Audit, Compliance, and Data-Driven Behavior
Last week I had a guest post on Navex Global’s blog exploring the future of the internal audit function, and how a more powerful internal audit function might help the ethics and compliance department in new ways.
Today we have a practical example from Fidelity Investments, and the news that it has recently sacked more than 200 employees for abusing corporate benefit programs. This is a foretaste of the collaboration to come, complete with all the upside and downside that future will bring.
The story, in Friday’s Wall Street Journal, is straightforward. Fidelity audited employee use of two benefits programs intended to help defray the costs of computer equipment or physical fitness gear. The audit found that more than 200 employees violated terms of the programs. For example, some employees bought equipment and billed Fidelity for reimbursement, and then canceled the orders but kept the reimbursement. In at least some cases, employees submitted altered receipts to claim the reimbursement.
The WSJ article frames the audit and ensuing dismissals as a cost-cutting maneuver, and perhaps that’s the case in this instance. In the bigger picture, however, compliance and audit executives might want to consider the implications of audits like this on your organization’s whole corporate culture and control environment.
From Small Audit to Corporate Culture
The point I made in my Navex post, which certainly applies here with Fidelity, is that relatively small-bore audit exercises can have an outsized influence on corporate culture. And as internal audit functions become more adept at targeted, analytics-driven audits, ethics and compliance functions might want to nudge those efforts toward subjects that will provide maximum benefit for corporate culture.
For example, I can’t imagine that Fidelity’s audit turned up massive amounts of waste and misuse of company money. The firm employs 40,000 people — so firing 200 of them is a dismissal rate of 0.5 percent. Even if we assume all 200 errant employees scammed Fidelity out of $2,000 each (that seems to be the largest amount scammed, according to the WSJ), that’s a total possible loss of $400,000.
Fidelity’s 2017 revenue was $18.2 billion. So it’s not like that $400,000 was a material amount of money, either.

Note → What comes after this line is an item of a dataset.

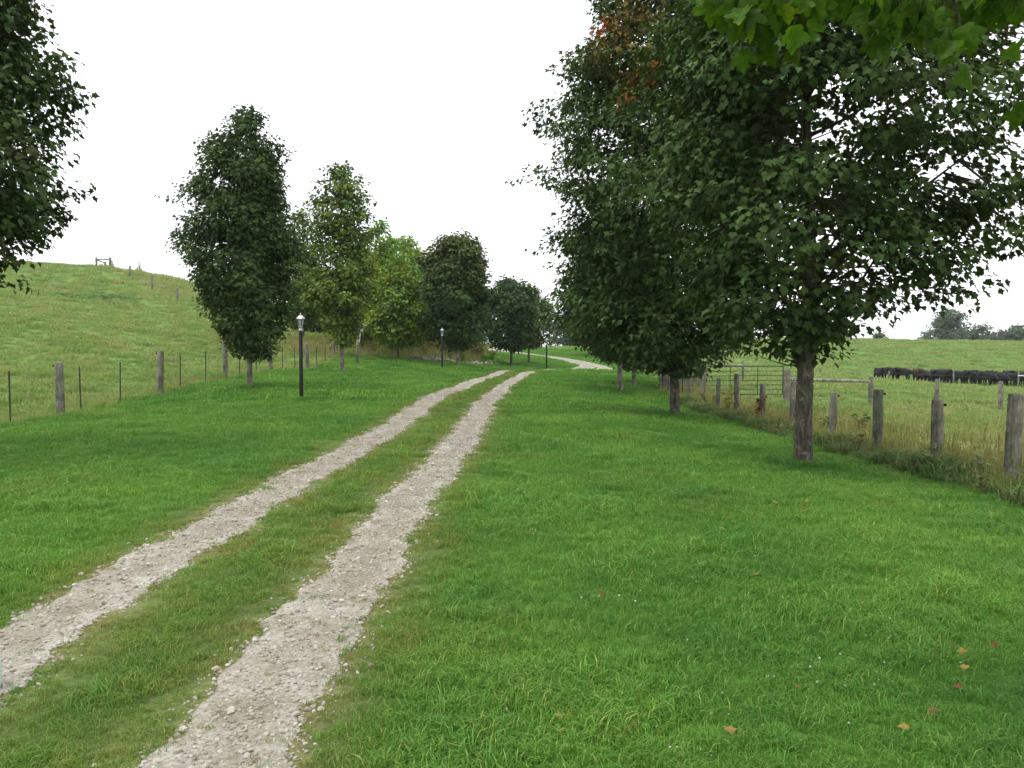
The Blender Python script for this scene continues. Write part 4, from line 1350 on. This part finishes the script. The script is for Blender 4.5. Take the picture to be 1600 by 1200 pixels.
# ------------------------------------------------------------------ logs and rubble on the bank
def logo(label, u1, v1, u2, v2, Y1, Y2, r_, seed):
    a, b_ = G(u1, Y1), G(u2, Y2)
    a = a + (0, 0, r_ * .8 + (0)); b_ = b_ + (0, 0, r_ * .8)
    c_ = (a + b_) / 2
    o = empty('log', c_)
    tag(o, label, 'log')
    MB().tube([a - c_, (a - c_) * .4 + (0, 0, .05), (b_ - c_) * .4 + (0, 0, -.02), b_ - c_], [r_, r_ * .92, r_ * .85, r_ * .6], 9).build('trunk', M['log'], o, True)
    MB().tube([(a - c_) * .2, (a - c_) * .2 + (.12, -.15, .4)], [r_ * .4, r_ * .2], 6).build('branch_stub', M['log'], o, True)
logo('fallen grey log lying on the bank left of the middle lamp post', 640, 546, 682, 553, 55.2, 54.8, .13, 1)
logo('pale bare log lying on the bank behind the middle lamp post', 694, 553, 716, 555, 56.6, 57.0, .11, 2)
logo('dark short log at the foot of the bank near the middle lamp', 672, 552, 690, 556, 56, 55.6, .16, 3)
FIELD = [stone_mesh('field_stone', 80 + i, M['log'], .8) for i in range(3)]
for i, (u, Y, s_) in enumerate([(738, 59.5, .42), (745, 60.0, .5), (753, 60.5, .38), (749, 59.4, .34), (760, 61, .45), (768, 61.4, .36), (731, 59.2, .3), (776, 62, .32)]):
    p = G(u, Y)
    o = link('field_stone', FIELD[i % 3])
    o.location = p + (0, 0, s_ * .1)
    o.scale = (s_ * 1.3, s_, s_ * 1.1)
    o.rotation_euler = (.2 * i, .1 * i, i)
    tag(o, 'rough field stone in the heap at the foot of the bank', 'stone', 'stone heap at the foot of the bank')

# ------------------------------------------------------------------ cattle
def cow_mesh(name, pose):
    hd = {'up': [(.74, 0, 1.30), (.98, 0, 1.42), (1.30, 0, 1.22)], 'low': [(.80, 0, 1.08), (1.02, 0, .92), (1.25, 0, .62)], 'turn': [(.70, .06, 1.32), (.88, .24, 1.43), (1.0, .54, 1.25)]}[pose]
    V = [(-.95, 0, 1.12), (-.62, 0, 1.10), (-.1, 0, 1.02), (.4, 0, 1.08)] + hd
    rad = [(.20, .20), (.33, .34), (.37, .40), (.31, .36), (.19, .23), (.125, .14), (.085, .085)]
    E = [(0, 1), (1, 2), (2, 3), (3, 4), (4, 5), (5, 6)]
    for (x0, par) in ((-.66, 1), (.42, 3)):
        for sy in (-1, 1):
            b = len(V)
            k = -.06 if x0 < 0 else .03
            V += [(x0, sy * .2, .72), (x0 + k, sy * .2, .38), (x0 + k * .5, sy * .2, .04)]
            rad += [(.15, .15), (.07, .07), (.06, .06)]
            E += [(par, b), (b, b + 1), (b + 1, b + 2)]
    b = len(V)
    V += [(-1.06, 0, .95), (-1.08, 0, .5)]
    rad += [(.04, .04), (.045, .045)]
    E += [(0, b), (b, b + 1)]
    h5 = np.array(hd[1])
    d = unit(np.array(hd[2]) - h5); sd_ = np.array([-d[1], d[0], 0])
    sd_ = sd_ / np.linalg.norm(sd_)
    for s_ in (-1, 1):
        b = len(V)
        V.append(tuple(h5 + sd_ * s_ * .27 + np.array([0, 0, .04]))); rad.append((.035, .05)); E.append((5, b))
    me = bpy.data.meshes.new(name)
    me.from_pydata(V, E, [])
    o = bpy.data.objects.new(name, me)
    COL.objects.link(o)
    o.modifiers.new('skin', 'SKIN')
    for i, s_ in enumerate(me.skin_vertices[0].data):
        s_.radius = rad[i]
        s_.use_root = (i == 2)
    o.modifiers.new('sub', 'SUBSURF').levels = 2
    dg = bpy.context.evaluated_depsgraph_get()
    out_ = bpy.data.meshes.new_from_object(o.evaluated_get(dg))
    bpy.data.objects.remove(o)
    bpy.data.meshes.remove(me)
    out_.name = name
    out_.polygons.foreach_set('use_smooth', [True] * len(out_.polygons))
    out_.materials.clear()
    return out_
COWS = {}
for pose in ('up', 'low', 'turn'):
    for mt in ('cow', 'cow_brown'):
        me = cow_mesh('cow', pose)
        me.materials.append(M[mt])
        COWS[pose, mt] = me
# (pixel column, depth, heading in degrees, pose, hide, label)
HERD = 'cattle standing along the field fence'
cows = [(1374, 87, -85, 'up', 'cow', 'leftmost black cow, facing the camera, apart from the main herd'),
        (1384, 89, -95, 'up', 'cow', 'second black cow from the left, close behind the leftmost'),
        (1396, 87.5, -92, 'up', 'cow', 'third black cow from the left, head raised towards camera'),
        (1412, 87, -55, 'low', 'cow', 'fourth black cow from the left, broadside with head down'),
        (1434, 86, -100, 'up', 'cow_brown', 'dark brown cow with raised head at the left end of the main herd')]
gl = 'black cow standing packed in the main herd at the right'
r_ = random.Random(4)
us = [1444, 1452, 1461, 1470, 1479, 1486, 1500, 1507, 1514, 1521, 1528, 1535, 1541, 1548, 1554, 1561, 1567, 1574, 1580, 1587, 1594, 1601, 1611]
for i, u in enumerate(us):
    cows.append((u, 85 + (i % 3) * 1.3 + r_.uniform(-.3, .3), r_.choice([-90, -75, -105, -60, -120, -90]) + r_.uniform(-12, 12), r_.choice(['up', 'low', 'turn', 'low']), 'cow', gl))
for (u, Y, hd, pose, mt, lb) in cows:
    o = link('cow', COWS[pose, mt])
    p = G(u, Y)
    o.location = p
    o.rotation_euler = (0, 0, R(hd))
    s_ = r_.uniform(.86, 1.0)
    o.scale = (s_, s_, s_)
    tag(o, lb, 'cow', HERD)

# ------------------------------------------------------------------ plants picked out at the fence
def bank_weeds():
    for i, (u, Y, h, c_) in enumerate([(612, 57, 1.1, (.20, .20, .07)), (640, 57.5, 1.0, (.17, .19, .06)), (664, 58, 1.2, (.22, .19, .08)), (703, 59.5, 1.1, (.20, .21, .06)), (722, 60.5, 1.3, (.16, .19, .06)), (745, 63, 1.1, (.22, .20, .09)), (768, 64, 1.0, (.20, .19, .08)), (585, 56, 1.0, (.15, .18, .06))]):
        lb = ['olive weed below the bright green upright tree', 'green weed left of the fallen grey log', 'tan weed above the dark short log', 'green weed just right of the middle lamp post', 'tall green weed behind the round topped maple trunk', 'pale tan weed above the stone heap', 'brownish weed at the lane end of the bank', 'dark green weed right of the birdhouse'][i]
        weed(lb + ' on the bank', u, Y, h, c_, 540 + i, 130, .55, .16, 'bank_weed')
def weed(label, u, Y, h, col, seed, n=60, spread=.22, leaf=.09, name='weed', x=None):
    r = np.random.default_rng(seed)
    p = G(u, Y) if x is None else np.array([x, Y, Z(x, Y)])
    root = empty(name, p)
    tag(root, label, 'weed')
    b = MB()
    C, A = [], []
    ns = 4
    for k in range(ns):
        a = r.uniform(0, 6.28)
        e = np.array([spread * r.uniform(.2, 1) * math.cos(a), spread * r.uniform(.2, 1) * math.sin(a), h * r.uniform(.75, 1)])
        pts = bez(np.zeros(3) - (0, 0, .03), np.array([e[0] * .2, e[1] * .2, h * .5]), e, 6)
        b.tube(pts, [.006, .006, .005, .004, .003, .002], 4, False)
        for j in range(n // ns):
            t = r.uniform(.12, 1)
            q = np.array([np.interp(t, np.linspace(0, 1, 6), pts[:, i]) for i in range(3)])
            C.append(q)
            an = r.uniform(0, 6.28)
            A.append((math.cos(an), math.sin(an), r.uniform(-.3, .8)))
    b.build('stem', M['weed_stem'], root)
    N = len(C)
    T = np.array(col) * r.uniform(.6, 1.3, (N, 1))
    link('leaves', leaf_mesh('leaves', np.array(C), np.array(A), np.c_[r.normal(0, .4, (N, 2)), np.ones(N)], leaf * r.uniform(.5, 1.2, N), T, KITE, M['weed'], .2), root)
M['weed_stem'] = plain('weed_stem', (.16, .14, .07), .8, .2, 0, 20)
bank_weeds()
weed('bright yellow green weed between two fence posts near the gate', 1138, 27.3, 1.05, (.28, .29, .03), 501, 110, .3, .13, 'yellow_weed')
weed('rusty red brown vine climbing the short fence post', 1184, 23.4, .85, (.15, .05, .03), 502, 120, .32, .11, 'red_vine')
weed('leafy green thistle clump in the field behind the near posts', 1345, 19.5, .75, (.10, .16, .05), 503, 100, .22, .12, 'thistle')
weed('reddish brown dock plant at the foot of the fence nearest the maple', 1342, 16.2, .45, (.15, .10, .06), 504, 60, .25, .1, 'dock_weed')
weed('grey green bushy weed at the foot of the two nearest posts', 1440, 13.2, .5, (.15, .20, .08), 505, 140, .38, .09, 'bushy_weed')
weed('tall grey green weed stalk beside the nearest fence post', 1535, 11.2, .75, (.20, .24, .11), 506, 90, .22, .08, 'tall_weed')
weed('dark green nettle clump low on the field edge behind maple trunk', 1290, 20, .6, (.08, .13, .04), 507, 90, .3, .11, 'nettle')
weed('brownish bush low beside the gate end of the fence', 1110, 30, .6, (.14, .11, .05), 508, 120, .5, .12, 'brown_weed')

# dark weeds on the hill beside the earth scar
pts_ = []
c0 = P(150, 463, 80)
n = 260
x = c0[0] + rng.normal(0, 1.9, n) + .4; y = c0[1] + rng.normal(0, 2.6, n)
WT = [tuft('nettle_tuft', 190 + i, grass_mat('nettle_blades', (.08, .16, .06), (.10, .19, .075), (.1, .12, .05), .5), 24, .14, .16, .4, .014, .9, 0) for i in range(2)]
scatter('hill_weeds', np.c_[x, y, zf(x, y) - .02], rng.uniform(.9, 1.8, n), rng.integers(0, 2, n), WT, 'dark green weed patch beside the earth scar on the hill', 'weeds')

# ------------------------------------------------------------------ clover flowers and fallen leaves
def clover():
    b = MB()
    b.tube([(0, 0, -.01), (.004, .002, .024)], .0012, 3, False)
    b.lathe([(.002, .022), (.0065, .025), (.0075, .029), (.0055, .032), (.0015, .034)], 6, (.004, .002, 0), .12)
    return b.mesh('clover', plain('clover_white', (.46, .48, .40), .8, .1))
n = 800
y = 3 + 17 * rng.random(n) ** 1.2
x = rng.uniform(-.2, 1, n) * (.62 * y + .5)
k = (x < xr(y) - .3) & (x > -.1) & (vnoise(x, y, 1.0, 2.2) > .48)
x, y = x[k], y[k]
scatter('clover_flowers', np.c_[x, y, zf(x, y)], rng.uniform(.5, 1.05, len(x)), np.zeros(len(x)), [clover()], 'tiny white clover flowers dotted over the right lawn', 'clover')

fall = []
for i in range(5):
    r2 = np.random.default_rng(700 + i)
    col = [(.26, .11, .03), (.30, .17, .06), (.13, .06, .03), (.34, .21, .05), (.20, .05, .025)][i]
    fall.append(leaf_mesh('fallen_leaf', np.zeros((1, 3)), np.array([[0, 1.0, .05]]), np.array([[.15, .1, 1.0]]), np.array([1.0]), np.array([col]), MAPLE, M['fallen'], .25))
spots = [(1245, 1083), (1362, 873), (1035, 1112), (1420, 1148), (1395, 790), (1072, 757), (965, 752), (1290, 640 + 120), (1480, 905), (1550, 1012), (1180, 905), (1125, 830), (1310, 830), (1210, 790), (905, 742), (1015, 770), (1450, 850), (1100, 720), (1160, 770), (1560, 860), (1340, 950), (870, 1125), (1505, 1085), (1230, 700 + 60), (1330, 780)]
random.seed(77)
spots += [(random.gauss(1130, 140), random.gauss(770, 28)) for _ in range(26)] + [(random.uniform(900, 1560), random.uniform(740, 1150)) for _ in range(14)]
spots = [q for q in spots if q[0] < 1580]
for i, (u, v) in enumerate(spots):
    Y = 5.0
    for _ in range(8):
        q = P(u, v, Y)
        Y = Y * (EYE - Z(q[0], Y)) / max(.05, EYE - q[2])
    q = P(u, v, Y)
    o = link('fallen_leaf', fall[i % 5])
    o.location = (q[0], q[1], Z(q[0], q[1]) + .028)
    s_ = random.uniform(.04, .065)
    o.scale = (s_, s_, s_)
    o.rotation_euler = (random.uniform(-.5, .5), random.uniform(-.5, .5), random.uniform(0, 6.28))
    tag(o, ['dry orange', 'tan', 'dark brown', 'yellowish', 'red'][i % 5] + ' fallen maple leaf lying on the right lawn', 'fallen leaf', 'fallen maple leaves on the right lawn')

# pale mint rounded object cut by the left edge of the frame
q = P(-20, 1102, 3.95)
o = MB().lathe([(.02, -.09), (.055, -.088), (.062, -.07), (.064, .02), (.058, .055), (.04, .078), (.018, .088)], 20).build('marker_cap', M['mint'], None, True)
o.location = (q[0], q[1], Z(q[0], q[1]) + .088)
tag(o, 'pale mint green rounded cap by the left wheel track, cut by the frame edge', 'marker')

# ------------------------------------------------------------------ the air
m, nt, out = new_mat('moist_air')
pv = nd(nt, 'ShaderNodeVolumePrincipled')
pv.inputs['Color'].default_value = (.93, .96, 1.0, 1)
pv.inputs['Density'].default_value = .0002
nt.links.new(pv.outputs[0], out.inputs['Volume'])
hz = MB().box((0, 395, 6), (880, 1060, 52)).build('haze', m)
tag(hz, 'pale damp air over the whole scene', 'haze', None, 'stuff')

But small scams in corporate benefit programs can be a material threat to an organization’s control environment. They expose weaknesses in one leg of the Fraud Triangle (opportunity) because internal controls aren’t working properly. That makes it much easier for employees to knock down the second leg of the Fraud Triangle, rationalization — because hey, if the company never cares that I scammed 20 percent off my FitBit, why not try scamming a bit more?
From the compliance officer’s perspective, a small-bore audit like Fidelity’s is important for the message it sends about ethical values and compliance with policy — not for any money it might save or improvements it might recommend. The Fidelity audit reminded employees that adherence to policy isn’t optional, and that enforcement of policies can strike at any time.
Small scams in corporate benefit programs can threaten an organization’s control environment. From the compliance officer’s perspective, an audit like Fidelity’s is important for the message it sends about ethical values and compliance with policy.
In my Navex post, I gave a different example. One large business has a policy that travel and entertainment expenses under $50 do not need a receipt. So the audit department decided to review the T&E account for any employees with an unusually high number of $49 expenses — that is, people who were constantly just below the threshold for documentation.
The company found no significant abuses. But it did send a message to employees that the company can search for fraud even in small-dollar expenses without documentation. That’s a powerful message about corporate culture and control environment that employees see.
A More Fearful Future?
The internal audit department is only going to get better at targeted strikes thanks to improving technology. Audit teams will be able to select spending or activity areas with more focus, and then review the raw transactions more comprehensively. That’s auditing analytics in practice, and the tech to do that is only going to get better from here.
For example, imagine Fidelity trying to perform that corporate benefits audit with 1985 technology. Would the army of auditors, sifting through reams of paperwork, really be worth the $400,000 the company might find? Probably not. Today large companies can execute audits like that in a few weeks. Soon enough they’ll be able to perform those audits in a day. Or, more likely, anomalous behavior will be found instantly and appear on a risk dashboard sitting on a manager’s PC somewhere.
Will that be good for the company’s bottom line? Yes. But your inner ethics and leadership enthusiast might also want to contemplate what it means for corporate culture overall. That world isn’t leadership by inspiration; it’s management by fear. Ask anyone who lives in a world where overhead drone strikes are standard practice.
To put it another way, a very real threat to good conduct is ethical fading — the idea that after so many decisions to stick by the rules, our brains get tired and feel like we’re owed the opportunity to skip the rules once or twice. Ask anyone who has been stuck in stop-and-go traffic for a few red lights, and finally guns it through the intersection at yet another light about to turn red.
What’s the effect on corporate culture in a world where ethical fading is impossible, because you’re under constant, data-driven observation?
I don’t know. But we’ll probably find out soon enough.